[start AVAILABLE DATA]
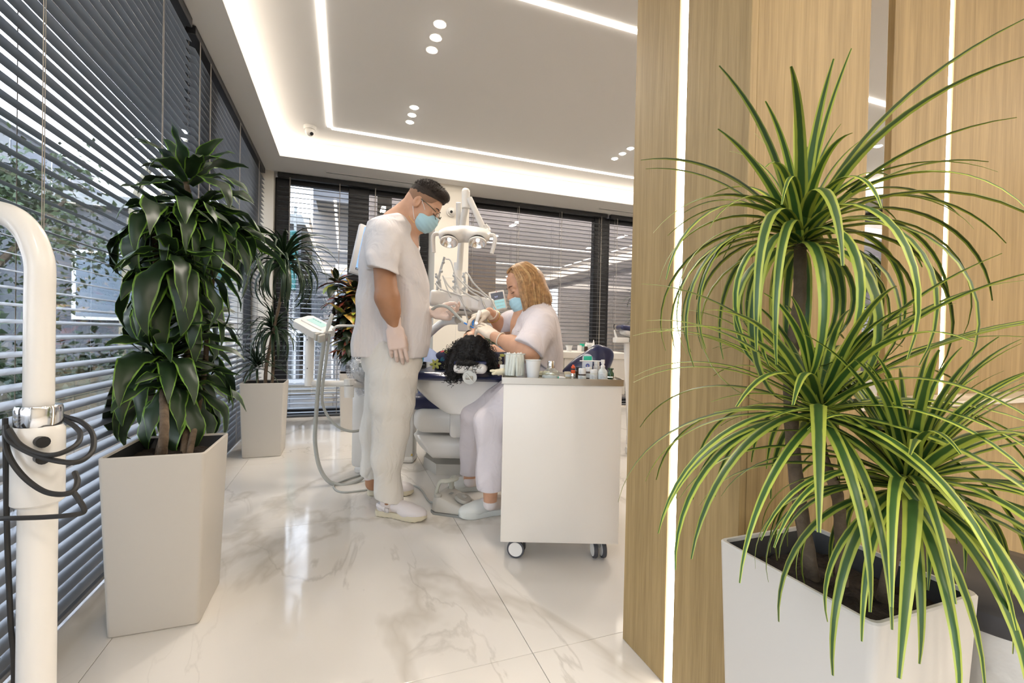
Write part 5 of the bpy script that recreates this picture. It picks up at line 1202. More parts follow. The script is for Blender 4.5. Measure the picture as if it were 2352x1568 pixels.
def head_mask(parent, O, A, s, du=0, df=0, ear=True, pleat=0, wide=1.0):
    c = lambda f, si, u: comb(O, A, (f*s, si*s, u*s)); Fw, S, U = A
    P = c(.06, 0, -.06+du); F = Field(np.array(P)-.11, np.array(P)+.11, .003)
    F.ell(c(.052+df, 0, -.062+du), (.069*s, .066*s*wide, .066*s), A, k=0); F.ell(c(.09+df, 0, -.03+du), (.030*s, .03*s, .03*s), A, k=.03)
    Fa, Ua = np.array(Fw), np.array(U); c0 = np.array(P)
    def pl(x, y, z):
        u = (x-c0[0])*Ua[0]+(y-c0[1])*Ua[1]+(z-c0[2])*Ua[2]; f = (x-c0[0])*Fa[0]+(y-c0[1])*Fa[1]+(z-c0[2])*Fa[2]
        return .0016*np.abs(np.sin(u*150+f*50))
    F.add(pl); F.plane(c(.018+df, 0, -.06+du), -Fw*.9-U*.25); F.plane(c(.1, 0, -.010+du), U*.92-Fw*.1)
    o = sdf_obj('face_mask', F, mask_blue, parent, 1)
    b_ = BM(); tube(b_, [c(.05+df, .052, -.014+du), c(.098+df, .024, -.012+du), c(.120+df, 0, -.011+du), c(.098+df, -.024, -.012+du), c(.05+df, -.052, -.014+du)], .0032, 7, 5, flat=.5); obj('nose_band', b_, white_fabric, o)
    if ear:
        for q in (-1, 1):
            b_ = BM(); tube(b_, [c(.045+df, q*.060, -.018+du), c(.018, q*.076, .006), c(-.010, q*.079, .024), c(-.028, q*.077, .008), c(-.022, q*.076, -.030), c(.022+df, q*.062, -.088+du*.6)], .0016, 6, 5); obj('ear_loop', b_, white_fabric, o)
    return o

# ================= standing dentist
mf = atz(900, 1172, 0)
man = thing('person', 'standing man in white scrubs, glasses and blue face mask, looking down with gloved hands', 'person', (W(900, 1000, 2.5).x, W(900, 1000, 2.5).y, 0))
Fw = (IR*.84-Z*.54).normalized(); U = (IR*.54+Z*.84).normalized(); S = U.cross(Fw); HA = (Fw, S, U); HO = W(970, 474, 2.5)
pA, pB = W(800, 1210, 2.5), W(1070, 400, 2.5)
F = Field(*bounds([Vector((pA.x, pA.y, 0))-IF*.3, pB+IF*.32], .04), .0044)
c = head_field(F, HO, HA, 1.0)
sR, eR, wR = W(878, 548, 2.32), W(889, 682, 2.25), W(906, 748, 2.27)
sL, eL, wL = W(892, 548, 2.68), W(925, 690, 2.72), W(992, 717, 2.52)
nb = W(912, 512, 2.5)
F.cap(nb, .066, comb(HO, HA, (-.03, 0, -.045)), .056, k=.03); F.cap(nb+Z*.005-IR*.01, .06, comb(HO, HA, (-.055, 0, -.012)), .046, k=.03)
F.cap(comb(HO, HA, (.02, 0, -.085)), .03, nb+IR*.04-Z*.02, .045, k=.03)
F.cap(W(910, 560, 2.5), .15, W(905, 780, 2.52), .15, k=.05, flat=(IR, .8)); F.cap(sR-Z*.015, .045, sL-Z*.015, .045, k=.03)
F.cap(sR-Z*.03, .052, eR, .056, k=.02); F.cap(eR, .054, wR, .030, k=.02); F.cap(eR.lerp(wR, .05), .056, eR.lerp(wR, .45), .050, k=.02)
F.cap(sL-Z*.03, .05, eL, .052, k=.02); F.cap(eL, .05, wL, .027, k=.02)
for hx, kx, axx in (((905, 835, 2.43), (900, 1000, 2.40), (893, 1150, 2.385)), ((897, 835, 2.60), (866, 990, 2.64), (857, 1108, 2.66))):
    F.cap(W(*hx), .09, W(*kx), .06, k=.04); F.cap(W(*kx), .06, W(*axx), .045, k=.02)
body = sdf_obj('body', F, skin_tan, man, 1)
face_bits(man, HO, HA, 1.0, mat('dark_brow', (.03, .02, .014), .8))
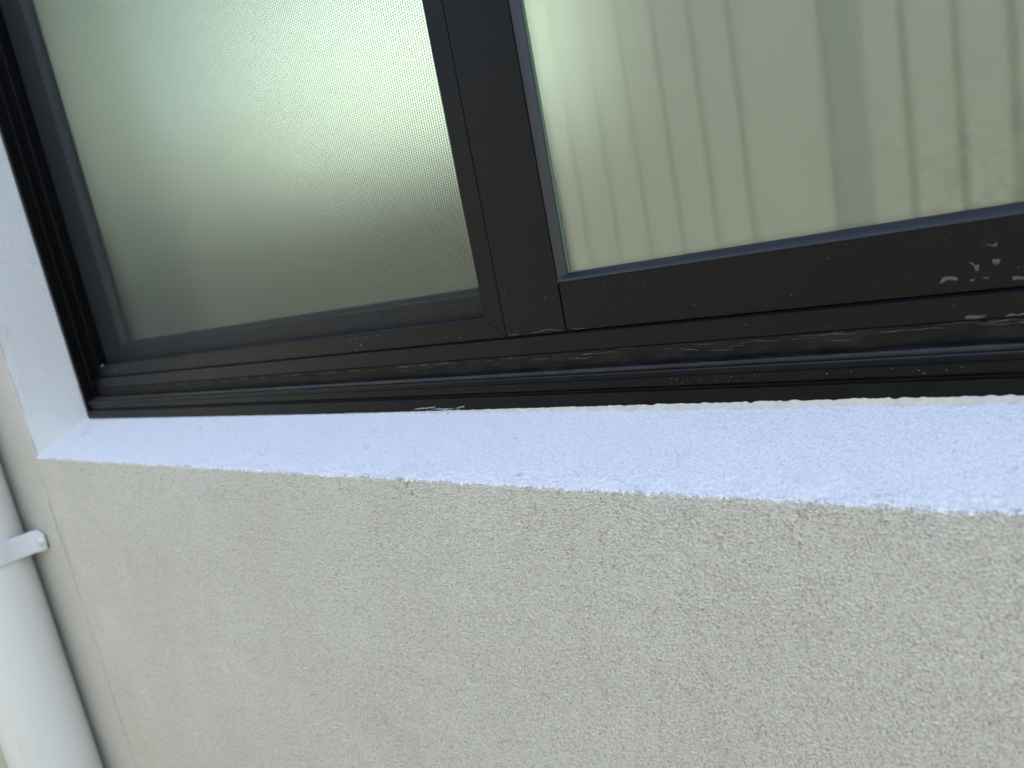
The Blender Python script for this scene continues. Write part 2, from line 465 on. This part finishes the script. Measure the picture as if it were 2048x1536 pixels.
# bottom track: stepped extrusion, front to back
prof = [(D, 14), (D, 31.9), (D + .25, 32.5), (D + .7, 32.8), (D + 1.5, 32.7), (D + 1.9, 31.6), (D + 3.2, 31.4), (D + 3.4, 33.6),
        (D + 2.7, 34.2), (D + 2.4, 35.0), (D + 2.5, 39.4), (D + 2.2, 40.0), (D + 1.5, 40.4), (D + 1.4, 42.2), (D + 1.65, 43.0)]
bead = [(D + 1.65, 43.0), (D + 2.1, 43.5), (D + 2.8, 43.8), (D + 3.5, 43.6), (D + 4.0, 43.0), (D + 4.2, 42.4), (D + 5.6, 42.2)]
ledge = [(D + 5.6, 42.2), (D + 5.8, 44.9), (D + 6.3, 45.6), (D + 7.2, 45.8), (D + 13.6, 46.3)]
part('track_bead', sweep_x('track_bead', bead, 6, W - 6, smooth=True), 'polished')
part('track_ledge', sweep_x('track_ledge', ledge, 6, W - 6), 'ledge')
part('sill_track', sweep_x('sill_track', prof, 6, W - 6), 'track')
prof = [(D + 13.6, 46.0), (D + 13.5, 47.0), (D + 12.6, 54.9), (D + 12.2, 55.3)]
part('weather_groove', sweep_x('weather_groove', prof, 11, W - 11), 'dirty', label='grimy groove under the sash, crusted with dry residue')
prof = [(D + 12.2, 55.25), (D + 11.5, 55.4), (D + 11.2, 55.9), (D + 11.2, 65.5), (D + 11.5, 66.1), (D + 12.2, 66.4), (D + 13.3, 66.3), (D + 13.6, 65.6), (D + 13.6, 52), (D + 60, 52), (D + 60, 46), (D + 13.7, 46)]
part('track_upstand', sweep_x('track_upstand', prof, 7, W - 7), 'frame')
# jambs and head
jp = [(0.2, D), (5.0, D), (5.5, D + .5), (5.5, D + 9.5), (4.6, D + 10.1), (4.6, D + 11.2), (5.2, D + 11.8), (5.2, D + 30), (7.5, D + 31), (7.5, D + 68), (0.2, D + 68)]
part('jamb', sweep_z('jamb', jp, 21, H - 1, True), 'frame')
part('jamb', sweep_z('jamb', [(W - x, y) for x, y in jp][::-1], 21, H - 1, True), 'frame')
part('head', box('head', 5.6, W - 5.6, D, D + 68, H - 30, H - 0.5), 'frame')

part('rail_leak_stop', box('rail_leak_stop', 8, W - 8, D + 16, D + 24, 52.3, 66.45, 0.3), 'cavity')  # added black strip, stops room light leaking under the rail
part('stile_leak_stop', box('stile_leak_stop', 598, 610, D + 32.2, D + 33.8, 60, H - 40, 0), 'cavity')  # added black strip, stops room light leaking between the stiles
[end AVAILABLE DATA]
SET TASK: The material above must be printed exactly, with its pictures left out.

COMPLETED EXERCISE:
Write part 5 of the bpy script that recreates this picture. It picks up at line 1202. More parts follow. The script is for Blender 4.5. Measure the picture as if it were 2352x1568 pixels.
def head_mask(parent, O, A, s, du=0, df=0, ear=True, pleat=0, wide=1.0):
    c = lambda f, si, u: comb(O, A, (f*s, si*s, u*s)); Fw, S, U = A
    P = c(.06, 0, -.06+du); F = Field(np.array(P)-.11, np.array(P)+.11, .003)
    F.ell(c(.052+df, 0, -.062+du), (.069*s, .066*s*wide, .066*s), A, k=0); F.ell(c(.09+df, 0, -.03+du), (.030*s, .03*s, .03*s), A, k=.03)
    Fa, Ua = np.array(Fw), np.array(U); c0 = np.array(P)
    def pl(x, y, z):
        u = (x-c0[0])*Ua[0]+(y-c0[1])*Ua[1]+(z-c0[2])*Ua[2]; f = (x-c0[0])*Fa[0]+(y-c0[1])*Fa[1]+(z-c0[2])*Fa[2]
        return .0016*np.abs(np.sin(u*150+f*50))
    F.add(pl); F.plane(c(.018+df, 0, -.06+du), -Fw*.9-U*.25); F.plane(c(.1, 0, -.010+du), U*.92-Fw*.1)
    o = sdf_obj('face_mask', F, mask_blue, parent, 1)
    b_ = BM(); tube(b_, [c(.05+df, .052, -.014+du), c(.098+df, .024, -.012+du), c(.120+df, 0, -.011+du), c(.098+df, -.024, -.012+du), c(.05+df, -.052, -.014+du)], .0032, 7, 5, flat=.5); obj('nose_band', b_, white_fabric, o)
    if ear:
        for q in (-1, 1):
            b_ = BM(); tube(b_, [c(.045+df, q*.060, -.018+du), c(.018, q*.076, .006), c(-.010, q*.079, .024), c(-.028, q*.077, .008), c(-.022, q*.076, -.030), c(.022+df, q*.062, -.088+du*.6)], .0016, 6, 5); obj('ear_loop', b_, white_fabric, o)
    return o

# ================= standing dentist
mf = atz(900, 1172, 0)
man = thing('person', 'standing man in white scrubs, glasses and blue face mask, looking down with gloved hands', 'person', (W(900, 1000, 2.5).x, W(900, 1000, 2.5).y, 0))
Fw = (IR*.84-Z*.54).normalized(); U = (IR*.54+Z*.84).normalized(); S = U.cross(Fw); HA = (Fw, S, U); HO = W(970, 474, 2.5)
pA, pB = W(800, 1210, 2.5), W(1070, 400, 2.5)
F = Field(*bounds([Vector((pA.x, pA.y, 0))-IF*.3, pB+IF*.32], .04), .0044)
c = head_field(F, HO, HA, 1.0)
sR, eR, wR = W(878, 548, 2.32), W(889, 682, 2.25), W(906, 748, 2.27)
sL, eL, wL = W(892, 548, 2.68), W(925, 690, 2.72), W(992, 717, 2.52)
nb = W(912, 512, 2.5)
F.cap(nb, .066, comb(HO, HA, (-.03, 0, -.045)), .056, k=.03); F.cap(nb+Z*.005-IR*.01, .06, comb(HO, HA, (-.055, 0, -.012)), .046, k=.03)
F.cap(comb(HO, HA, (.02, 0, -.085)), .03, nb+IR*.04-Z*.02, .045, k=.03)
F.cap(W(910, 560, 2.5), .15, W(905, 780, 2.52), .15, k=.05, flat=(IR, .8)); F.cap(sR-Z*.015, .045, sL-Z*.015, .045, k=.03)
F.cap(sR-Z*.03, .052, eR, .056, k=.02); F.cap(eR, .054, wR, .030, k=.02); F.cap(eR.lerp(wR, .05), .056, eR.lerp(wR, .45), .050, k=.02)
F.cap(sL-Z*.03, .05, eL, .052, k=.02); F.cap(eL, .05, wL, .027, k=.02)
for hx, kx, axx in (((905, 835, 2.43), (900, 1000, 2.40), (893, 1150, 2.385)), ((897, 835, 2.60), (866, 990, 2.64), (857, 1108, 2.66))):
    F.cap(W(*hx), .09, W(*kx), .06, k=.04); F.cap(W(*kx), .06, W(*axx), .045, k=.02)
body = sdf_obj('body', F, skin_tan, man, 1)
face_bits(man, HO, HA, 1.0, mat('dark_brow', (.03, .02, .014), .8))
The Blender Python script for this scene continues. Write part 2, from line 465 on. This part finishes the script. Measure the picture as if it were 2048x1536 pixels.
# bottom track: stepped extrusion, front to back
prof = [(D, 14), (D, 31.9), (D + .25, 32.5), (D + .7, 32.8), (D + 1.5, 32.7), (D + 1.9, 31.6), (D + 3.2, 31.4), (D + 3.4, 33.6),
        (D + 2.7, 34.2), (D + 2.4, 35.0), (D + 2.5, 39.4), (D + 2.2, 40.0), (D + 1.5, 40.4), (D + 1.4, 42.2), (D + 1.65, 43.0)]
bead = [(D + 1.65, 43.0), (D + 2.1, 43.5), (D + 2.8, 43.8), (D + 3.5, 43.6), (D + 4.0, 43.0), (D + 4.2, 42.4), (D + 5.6, 42.2)]
ledge = [(D + 5.6, 42.2), (D + 5.8, 44.9), (D + 6.3, 45.6), (D + 7.2, 45.8), (D + 13.6, 46.3)]
part('track_bead', sweep_x('track_bead', bead, 6, W - 6, smooth=True), 'polished')
part('track_ledge', sweep_x('track_ledge', ledge, 6, W - 6), 'ledge')
part('sill_track', sweep_x('sill_track', prof, 6, W - 6), 'track')
prof = [(D + 13.6, 46.0), (D + 13.5, 47.0), (D + 12.6, 54.9), (D + 12.2, 55.3)]
part('weather_groove', sweep_x('weather_groove', prof, 11, W - 11), 'dirty', label='grimy groove under the sash, crusted with dry residue')
prof = [(D + 12.2, 55.25), (D + 11.5, 55.4), (D + 11.2, 55.9), (D + 11.2, 65.5), (D + 11.5, 66.1), (D + 12.2, 66.4), (D + 13.3, 66.3), (D + 13.6, 65.6), (D + 13.6, 52), (D + 60, 52), (D + 60, 46), (D + 13.7, 46)]
part('track_upstand', sweep_x('track_upstand', prof, 7, W - 7), 'frame')
# jambs and head
jp = [(0.2, D), (5.0, D), (5.5, D + .5), (5.5, D + 9.5), (4.6, D + 10.1), (4.6, D + 11.2), (5.2, D + 11.8), (5.2, D + 30), (7.5, D + 31), (7.5, D + 68), (0.2, D + 68)]
part('jamb', sweep_z('jamb', jp, 21, H - 1, True), 'frame')
part('jamb', sweep_z('jamb', [(W - x, y) for x, y in jp][::-1], 21, H - 1, True), 'frame')
part('head', box('head', 5.6, W - 5.6, D, D + 68, H - 30, H - 0.5), 'frame')

part('rail_leak_stop', box('rail_leak_stop', 8, W - 8, D + 16, D + 24, 52.3, 66.45, 0.3), 'cavity')  # added black strip, stops room light leaking under the rail
part('stile_leak_stop', box('stile_leak_stop', 598, 610, D + 32.2, D + 33.8, 60, H - 40, 0), 'cavity')  # added black strip, stops room light leaking between the stiles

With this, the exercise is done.